Kerry was decorated with three Purple Hearts, a Silver Star and a Bronze Star for fighting in a conflict that he came to despise and call a “colossal mistake” and one that profoundly influenced his political career and strategic view.

“When I came home after two tours of duty, I decided that the same sense of service demanded something more of me,” he wrote in in his 2003 book “A Call to Service” as he was unsuccessfully campaigning for the presidency. “This led me to protest the very war in which I had fought.”

“The lesson I learned from Vietnam is that you quickly get into trouble if you let foreign policy or national security policy get too far adrift from our values as a country and as a people.”

He arrived back on Saturday for his 14th trip to the country since the war’s end but his first in 13 years, determined to bolster the remarkable rapprochement that he had encouraged and helped engineer as a senator in the 1990s. He is offering security assurances and working to promote democratic and economic reforms in the communist country.

“I can’t think of two countries that have worked harder, done more and done better to try to bring themselves together and change history, to change the future, to provide a future for people that is very, very different,” Kerry told a group of businesspeople, students and others at the US Consulate’s American Center in Ho Chi Minh City on Saturday.

Kerry last visit to Vietnam was in 2000, when Bill Clinton became the first American president to visit since the end of the war in 1975 and the start of the US embargo against the former French colony.

Between 1991 and 2000, Kerry traveled 13 times to Vietnam to try to normalize relations, beginning with visits to clear up lingering questions over the fate of American prisoners of war and those listed as missing in action.

In the city he first knew as Saigon, the capital of the former South Vietnam, Kerry met Saturday with members of the business community and entrepreneurs to talk up the Trans-Pacific Partnership, a broad trade agreement that the US is now negotiating with Vietnam and nine other Asian countries.

To take full advantage of the deal’s economic opportunities, Kerry said Vietnam, which has been widely criticized for its human rights record, must embrace changes.

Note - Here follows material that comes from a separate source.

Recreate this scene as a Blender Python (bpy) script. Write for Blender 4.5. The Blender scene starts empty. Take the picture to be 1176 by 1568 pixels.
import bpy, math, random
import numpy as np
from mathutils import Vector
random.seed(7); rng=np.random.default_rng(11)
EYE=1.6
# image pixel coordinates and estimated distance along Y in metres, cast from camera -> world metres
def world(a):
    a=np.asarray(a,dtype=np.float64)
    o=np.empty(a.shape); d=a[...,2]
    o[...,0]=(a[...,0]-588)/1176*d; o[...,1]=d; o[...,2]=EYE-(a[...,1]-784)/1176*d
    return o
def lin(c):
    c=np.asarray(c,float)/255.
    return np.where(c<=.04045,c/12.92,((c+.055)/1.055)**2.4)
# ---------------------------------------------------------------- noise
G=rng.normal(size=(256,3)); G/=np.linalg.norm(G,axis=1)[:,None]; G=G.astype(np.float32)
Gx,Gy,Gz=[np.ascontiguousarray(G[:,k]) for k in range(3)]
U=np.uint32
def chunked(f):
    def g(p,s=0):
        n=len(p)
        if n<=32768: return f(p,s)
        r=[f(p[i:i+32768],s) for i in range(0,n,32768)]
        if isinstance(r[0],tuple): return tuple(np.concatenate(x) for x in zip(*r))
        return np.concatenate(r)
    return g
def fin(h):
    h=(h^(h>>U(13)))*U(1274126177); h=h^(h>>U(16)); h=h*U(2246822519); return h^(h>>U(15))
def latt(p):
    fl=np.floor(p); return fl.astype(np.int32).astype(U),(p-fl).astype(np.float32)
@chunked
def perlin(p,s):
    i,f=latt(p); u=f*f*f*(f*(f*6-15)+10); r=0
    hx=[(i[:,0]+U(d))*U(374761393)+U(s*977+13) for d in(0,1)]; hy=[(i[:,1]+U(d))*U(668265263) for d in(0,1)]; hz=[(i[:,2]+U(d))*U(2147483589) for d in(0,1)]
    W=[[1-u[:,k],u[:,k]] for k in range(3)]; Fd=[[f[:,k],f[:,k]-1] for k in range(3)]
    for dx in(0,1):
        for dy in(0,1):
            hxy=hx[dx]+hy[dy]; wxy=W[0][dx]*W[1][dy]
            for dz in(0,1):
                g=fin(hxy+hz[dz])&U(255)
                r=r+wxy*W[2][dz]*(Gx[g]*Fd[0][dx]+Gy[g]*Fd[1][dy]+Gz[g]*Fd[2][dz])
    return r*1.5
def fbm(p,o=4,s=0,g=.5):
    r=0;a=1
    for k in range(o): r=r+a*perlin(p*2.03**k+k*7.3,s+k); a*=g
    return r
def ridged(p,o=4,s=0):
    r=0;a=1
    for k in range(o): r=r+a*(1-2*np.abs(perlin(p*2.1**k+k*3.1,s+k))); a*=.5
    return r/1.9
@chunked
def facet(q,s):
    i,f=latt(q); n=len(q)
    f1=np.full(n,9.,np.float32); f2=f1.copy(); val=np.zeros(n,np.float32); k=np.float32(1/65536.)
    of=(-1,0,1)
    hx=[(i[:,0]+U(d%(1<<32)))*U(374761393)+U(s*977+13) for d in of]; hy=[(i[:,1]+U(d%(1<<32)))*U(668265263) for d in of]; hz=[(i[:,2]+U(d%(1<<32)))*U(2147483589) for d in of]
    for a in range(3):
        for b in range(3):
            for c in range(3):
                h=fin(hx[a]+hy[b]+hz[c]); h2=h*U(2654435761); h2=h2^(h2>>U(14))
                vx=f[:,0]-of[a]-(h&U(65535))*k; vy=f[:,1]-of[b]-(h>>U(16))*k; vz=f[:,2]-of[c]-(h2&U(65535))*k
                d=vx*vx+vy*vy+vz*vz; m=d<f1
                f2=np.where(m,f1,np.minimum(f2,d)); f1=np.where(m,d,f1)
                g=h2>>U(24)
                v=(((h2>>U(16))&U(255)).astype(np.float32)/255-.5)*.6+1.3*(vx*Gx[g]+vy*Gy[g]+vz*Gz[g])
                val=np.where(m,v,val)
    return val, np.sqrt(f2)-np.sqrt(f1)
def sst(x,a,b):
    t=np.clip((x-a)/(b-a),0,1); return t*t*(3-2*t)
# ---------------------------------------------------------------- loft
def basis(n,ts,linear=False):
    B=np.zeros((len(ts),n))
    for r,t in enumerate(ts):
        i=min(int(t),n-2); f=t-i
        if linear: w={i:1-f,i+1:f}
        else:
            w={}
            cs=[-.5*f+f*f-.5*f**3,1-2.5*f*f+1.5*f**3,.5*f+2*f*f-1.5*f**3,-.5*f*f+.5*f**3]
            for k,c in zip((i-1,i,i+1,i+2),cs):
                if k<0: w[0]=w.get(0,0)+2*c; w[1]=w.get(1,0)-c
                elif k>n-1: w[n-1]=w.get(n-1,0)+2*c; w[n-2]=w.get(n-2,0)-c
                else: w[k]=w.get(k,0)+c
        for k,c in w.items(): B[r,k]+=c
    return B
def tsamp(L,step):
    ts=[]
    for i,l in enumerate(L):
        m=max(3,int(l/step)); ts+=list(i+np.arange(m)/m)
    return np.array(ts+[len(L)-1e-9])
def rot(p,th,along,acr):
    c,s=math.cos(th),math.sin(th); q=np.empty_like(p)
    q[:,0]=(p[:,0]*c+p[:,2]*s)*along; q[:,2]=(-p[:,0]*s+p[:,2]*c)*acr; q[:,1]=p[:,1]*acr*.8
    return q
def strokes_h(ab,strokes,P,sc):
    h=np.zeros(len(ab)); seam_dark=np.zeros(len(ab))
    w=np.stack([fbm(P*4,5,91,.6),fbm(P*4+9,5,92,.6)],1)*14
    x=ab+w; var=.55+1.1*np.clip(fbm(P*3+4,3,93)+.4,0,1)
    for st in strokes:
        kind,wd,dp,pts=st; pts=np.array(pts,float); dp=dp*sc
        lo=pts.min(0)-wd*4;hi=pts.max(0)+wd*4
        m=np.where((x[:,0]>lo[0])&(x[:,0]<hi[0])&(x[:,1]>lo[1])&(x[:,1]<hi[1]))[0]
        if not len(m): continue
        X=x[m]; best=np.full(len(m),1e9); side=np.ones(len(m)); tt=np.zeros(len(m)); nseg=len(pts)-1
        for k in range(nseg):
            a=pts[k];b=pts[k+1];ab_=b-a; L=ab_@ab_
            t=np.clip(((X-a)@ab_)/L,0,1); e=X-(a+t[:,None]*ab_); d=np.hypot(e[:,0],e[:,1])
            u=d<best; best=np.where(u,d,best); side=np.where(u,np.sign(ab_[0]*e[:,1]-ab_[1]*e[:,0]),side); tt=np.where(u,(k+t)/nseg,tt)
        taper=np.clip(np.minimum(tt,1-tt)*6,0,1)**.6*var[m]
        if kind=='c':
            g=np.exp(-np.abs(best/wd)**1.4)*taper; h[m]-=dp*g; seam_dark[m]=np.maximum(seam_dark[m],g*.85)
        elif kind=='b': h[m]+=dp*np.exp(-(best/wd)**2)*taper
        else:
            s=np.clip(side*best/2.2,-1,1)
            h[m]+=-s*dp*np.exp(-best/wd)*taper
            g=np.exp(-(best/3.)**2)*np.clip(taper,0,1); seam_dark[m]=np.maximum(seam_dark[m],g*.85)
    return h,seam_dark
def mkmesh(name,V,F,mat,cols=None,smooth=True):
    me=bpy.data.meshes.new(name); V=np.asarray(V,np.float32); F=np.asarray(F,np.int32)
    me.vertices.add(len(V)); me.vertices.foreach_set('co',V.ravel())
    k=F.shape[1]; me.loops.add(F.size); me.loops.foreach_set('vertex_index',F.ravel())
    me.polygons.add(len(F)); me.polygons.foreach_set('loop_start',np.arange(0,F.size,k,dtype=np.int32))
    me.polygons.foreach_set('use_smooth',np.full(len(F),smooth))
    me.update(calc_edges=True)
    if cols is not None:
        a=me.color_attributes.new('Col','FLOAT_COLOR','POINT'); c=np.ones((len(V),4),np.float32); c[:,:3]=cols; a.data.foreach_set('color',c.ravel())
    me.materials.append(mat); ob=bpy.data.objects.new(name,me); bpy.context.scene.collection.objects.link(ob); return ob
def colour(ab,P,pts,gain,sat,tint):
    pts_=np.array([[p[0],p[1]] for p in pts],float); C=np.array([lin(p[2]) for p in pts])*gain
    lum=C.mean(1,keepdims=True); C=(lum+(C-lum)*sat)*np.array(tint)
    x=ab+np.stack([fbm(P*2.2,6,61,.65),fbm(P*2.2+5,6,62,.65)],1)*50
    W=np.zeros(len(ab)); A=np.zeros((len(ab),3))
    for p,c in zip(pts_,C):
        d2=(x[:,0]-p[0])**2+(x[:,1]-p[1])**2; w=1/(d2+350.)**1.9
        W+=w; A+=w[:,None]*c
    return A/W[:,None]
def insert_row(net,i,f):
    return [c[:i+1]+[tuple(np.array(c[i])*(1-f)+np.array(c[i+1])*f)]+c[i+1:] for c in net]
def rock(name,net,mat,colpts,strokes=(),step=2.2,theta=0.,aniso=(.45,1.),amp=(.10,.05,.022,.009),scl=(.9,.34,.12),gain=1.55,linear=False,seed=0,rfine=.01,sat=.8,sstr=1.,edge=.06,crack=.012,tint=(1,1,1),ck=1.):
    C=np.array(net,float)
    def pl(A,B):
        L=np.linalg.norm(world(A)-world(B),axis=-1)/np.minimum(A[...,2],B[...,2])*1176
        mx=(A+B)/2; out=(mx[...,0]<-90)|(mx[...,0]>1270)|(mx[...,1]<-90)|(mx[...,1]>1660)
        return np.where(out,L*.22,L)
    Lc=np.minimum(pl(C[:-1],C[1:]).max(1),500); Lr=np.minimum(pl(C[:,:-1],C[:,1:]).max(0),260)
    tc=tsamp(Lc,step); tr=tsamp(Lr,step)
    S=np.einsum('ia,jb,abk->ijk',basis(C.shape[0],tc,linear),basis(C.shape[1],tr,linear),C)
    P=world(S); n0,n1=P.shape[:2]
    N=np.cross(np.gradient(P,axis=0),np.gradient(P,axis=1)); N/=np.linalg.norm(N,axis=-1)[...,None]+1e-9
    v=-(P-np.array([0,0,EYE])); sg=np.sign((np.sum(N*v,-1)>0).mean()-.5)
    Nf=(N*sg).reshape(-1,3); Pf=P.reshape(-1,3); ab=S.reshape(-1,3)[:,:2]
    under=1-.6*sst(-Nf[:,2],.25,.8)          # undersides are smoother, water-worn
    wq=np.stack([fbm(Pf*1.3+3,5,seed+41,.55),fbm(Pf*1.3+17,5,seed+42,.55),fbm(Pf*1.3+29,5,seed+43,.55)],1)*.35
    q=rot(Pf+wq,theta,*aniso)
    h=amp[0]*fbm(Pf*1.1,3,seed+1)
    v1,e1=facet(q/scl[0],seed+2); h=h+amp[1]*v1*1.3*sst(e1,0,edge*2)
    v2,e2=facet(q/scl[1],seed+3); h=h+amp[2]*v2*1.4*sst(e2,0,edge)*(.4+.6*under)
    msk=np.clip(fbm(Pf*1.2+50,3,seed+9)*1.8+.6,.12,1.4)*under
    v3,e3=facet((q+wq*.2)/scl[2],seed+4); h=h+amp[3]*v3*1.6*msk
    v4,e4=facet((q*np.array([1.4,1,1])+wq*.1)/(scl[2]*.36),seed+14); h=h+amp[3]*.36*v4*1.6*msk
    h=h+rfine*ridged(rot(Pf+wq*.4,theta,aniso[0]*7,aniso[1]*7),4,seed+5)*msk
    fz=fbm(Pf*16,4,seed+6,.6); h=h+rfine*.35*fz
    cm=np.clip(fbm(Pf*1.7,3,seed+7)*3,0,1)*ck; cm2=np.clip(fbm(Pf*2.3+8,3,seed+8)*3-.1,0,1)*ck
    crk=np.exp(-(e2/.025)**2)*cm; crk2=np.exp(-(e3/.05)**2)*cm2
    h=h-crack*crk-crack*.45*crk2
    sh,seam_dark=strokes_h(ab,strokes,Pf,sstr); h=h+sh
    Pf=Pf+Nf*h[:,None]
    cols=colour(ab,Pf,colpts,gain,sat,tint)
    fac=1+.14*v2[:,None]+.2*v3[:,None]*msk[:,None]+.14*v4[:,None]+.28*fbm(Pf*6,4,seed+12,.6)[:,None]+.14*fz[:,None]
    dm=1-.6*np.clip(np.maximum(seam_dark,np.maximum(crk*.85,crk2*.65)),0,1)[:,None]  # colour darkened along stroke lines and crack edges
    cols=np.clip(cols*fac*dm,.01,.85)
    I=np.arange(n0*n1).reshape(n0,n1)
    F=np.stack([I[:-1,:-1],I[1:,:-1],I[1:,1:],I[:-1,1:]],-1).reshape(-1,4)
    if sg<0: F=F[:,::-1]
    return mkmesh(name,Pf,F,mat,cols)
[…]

“A commitment to an open Internet, to a more open society, to the rights of people to be able to exchange their ideas, to high-quality education, to a business environment that supports innovative companies and to the protection of individual people’s human rights and their ability to be able to join together and express their ideas, all of these things create a more vibrant and a more powerful economy, as well as a society,” Kerry said.

“It strengthens a country, it doesn’t weaken it,” Kerry said. “The United States urges leaders here to embrace that possibility and to protect those rights.”

He made the comments after attending Mass at Notre Dame Cathedral, built in the 1880s and 1890s under French colonial rule, in a bid to show support for the tenuous freedom of worship in Vietnam. Vietnamese authorities have been criticized for harassing, prosecuting and jailing Catholic clergy.

In the Mekong River delta region he visited Sunday, Kerry had commanded a swift patrol boat in 1968 and 1969. Kerry’s schedule included a riverboat cruise along waters that were his old haunts. He intended to inspect agriculture projects that are a mainstay of southern Vietnam’s economy and assess the impact of upstream development and climate change.

In later talks with Vietnamese officials in Hanoi, Kerry was expected to make the case that respect for human rights, particularly freedom of speech and religion, is essential to improved relations with the United States. He also was expected to raise the issue of political prisoners whom the United States would like to see released.

The chief focus of the discussions, however, was expected to be maritime security and territorial disputes in the South China Sea.

Vietnam and other members of the Association of Southeast Asian Nations are deeply concerned about China’s growing assertiveness. They are looking to the United States to serve as a counterbalance by stepping up its traditional role as a guarantor of security in the Asia-Pacific.

The Obama administration has pledged to do so as part of its self-described “pivot to Asia,” with calls for a binding code of conduct on the high seas to ease tensions between China and its smaller neighbors over disputed territory.

China has reacted angrily to the US approach. Earlier this month, over strenuous objections from Washington, Beijing announced a new air defense zone over parts of the East China Sea, where it has competing claims with Japan. Chinese officials have since said they might declare a similar zone in the South China Sea.

From Vietnam, Kerry will travel to the Philippines, which has its own maritime disputes with China.